Task statement: Set the following entries down again exactly, line by line.

Entries taken from a collection:

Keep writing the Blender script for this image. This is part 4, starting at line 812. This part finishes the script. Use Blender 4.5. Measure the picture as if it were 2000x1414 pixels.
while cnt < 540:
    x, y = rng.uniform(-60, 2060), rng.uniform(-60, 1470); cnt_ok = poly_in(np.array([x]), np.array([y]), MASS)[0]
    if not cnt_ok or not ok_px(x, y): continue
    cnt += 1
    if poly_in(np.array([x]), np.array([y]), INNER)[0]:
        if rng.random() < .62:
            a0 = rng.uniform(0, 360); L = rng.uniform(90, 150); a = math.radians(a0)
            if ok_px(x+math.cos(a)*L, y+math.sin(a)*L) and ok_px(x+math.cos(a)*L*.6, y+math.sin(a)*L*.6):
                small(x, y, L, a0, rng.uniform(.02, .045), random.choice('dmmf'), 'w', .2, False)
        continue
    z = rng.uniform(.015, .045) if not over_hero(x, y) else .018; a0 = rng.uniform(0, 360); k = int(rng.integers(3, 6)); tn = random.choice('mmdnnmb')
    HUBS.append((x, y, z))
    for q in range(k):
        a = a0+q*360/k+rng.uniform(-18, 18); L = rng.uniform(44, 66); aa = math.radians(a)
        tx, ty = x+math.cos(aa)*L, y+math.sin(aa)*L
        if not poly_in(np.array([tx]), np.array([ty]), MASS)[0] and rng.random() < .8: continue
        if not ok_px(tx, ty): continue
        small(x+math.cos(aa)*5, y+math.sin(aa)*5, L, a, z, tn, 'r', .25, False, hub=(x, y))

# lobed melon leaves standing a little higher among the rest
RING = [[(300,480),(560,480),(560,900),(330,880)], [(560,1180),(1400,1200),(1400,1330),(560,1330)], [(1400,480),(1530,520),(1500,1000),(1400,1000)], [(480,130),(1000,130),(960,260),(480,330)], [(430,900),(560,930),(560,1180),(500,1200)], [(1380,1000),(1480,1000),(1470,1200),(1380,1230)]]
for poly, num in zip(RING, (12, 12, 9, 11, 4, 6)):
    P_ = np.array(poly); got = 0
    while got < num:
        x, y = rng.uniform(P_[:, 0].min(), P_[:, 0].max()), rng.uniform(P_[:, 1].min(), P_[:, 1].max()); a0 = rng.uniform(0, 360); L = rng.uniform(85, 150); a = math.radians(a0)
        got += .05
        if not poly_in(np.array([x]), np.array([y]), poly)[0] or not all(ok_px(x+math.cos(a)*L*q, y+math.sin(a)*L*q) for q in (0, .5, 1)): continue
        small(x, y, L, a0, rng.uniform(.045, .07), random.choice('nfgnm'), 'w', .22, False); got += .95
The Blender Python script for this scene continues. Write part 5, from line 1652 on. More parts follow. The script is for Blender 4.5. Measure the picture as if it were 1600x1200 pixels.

Result of the task:
Keep writing the Blender script for this image. This is part 4, starting at line 812. This part finishes the script. Use Blender 4.5. Measure the picture as if it were 2000x1414 pixels.
while cnt < 540:
    x, y = rng.uniform(-60, 2060), rng.uniform(-60, 1470); cnt_ok = poly_in(np.array([x]), np.array([y]), MASS)[0]
    if not cnt_ok or not ok_px(x, y): continue
    cnt += 1
    if poly_in(np.array([x]), np.array([y]), INNER)[0]:
        if rng.random() < .62:
            a0 = rng.uniform(0, 360); L = rng.uniform(90, 150); a = math.radians(a0)
            if ok_px(x+math.cos(a)*L, y+math.sin(a)*L) and ok_px(x+math.cos(a)*L*.6, y+math.sin(a)*L*.6):
                small(x, y, L, a0, rng.uniform(.02, .045), random.choice('dmmf'), 'w', .2, False)
        continue
    z = rng.uniform(.015, .045) if not over_hero(x, y) else .018; a0 = rng.uniform(0, 360); k = int(rng.integers(3, 6)); tn = random.choice('mmdnnmb')
    HUBS.append((x, y, z))
    for q in range(k):
        a = a0+q*360/k+rng.uniform(-18, 18); L = rng.uniform(44, 66); aa = math.radians(a)
        tx, ty = x+math.cos(aa)*L, y+math.sin(aa)*L
        if not poly_in(np.array([tx]), np.array([ty]), MASS)[0] and rng.random() < .8: continue
        if not ok_px(tx, ty): continue
        small(x+math.cos(aa)*5, y+math.sin(aa)*5, L, a, z, tn, 'r', .25, False, hub=(x, y))

# lobed melon leaves standing a little higher among the rest
RING = [[(300,480),(560,480),(560,900),(330,880)], [(560,1180),(1400,1200),(1400,1330),(560,1330)], [(1400,480),(1530,520),(1500,1000),(1400,1000)], [(480,130),(1000,130),(960,260),(480,330)], [(430,900),(560,930),(560,1180),(500,1200)], [(1380,1000),(1480,1000),(1470,1200),(1380,1230)]]
for poly, num in zip(RING, (12, 12, 9, 11, 4, 6)):
    P_ = np.array(poly); got = 0
    while got < num:
        x, y = rng.uniform(P_[:, 0].min(), P_[:, 0].max()), rng.uniform(P_[:, 1].min(), P_[:, 1].max()); a0 = rng.uniform(0, 360); L = rng.uniform(85, 150); a = math.radians(a0)
        got += .05
        if not poly_in(np.array([x]), np.array([y]), poly)[0] or not all(ok_px(x+math.cos(a)*L*q, y+math.sin(a)*L*q) for q in (0, .5, 1)): continue
        small(x, y, L, a0, rng.uniform(.045, .07), random.choice('nfgnm'), 'w', .22, False); got += .95
The Blender Python script for this scene continues. Write part 5, from line 1652 on. More parts follow. The script is for Blender 4.5. Measure the picture as if it were 1600x1200 pixels.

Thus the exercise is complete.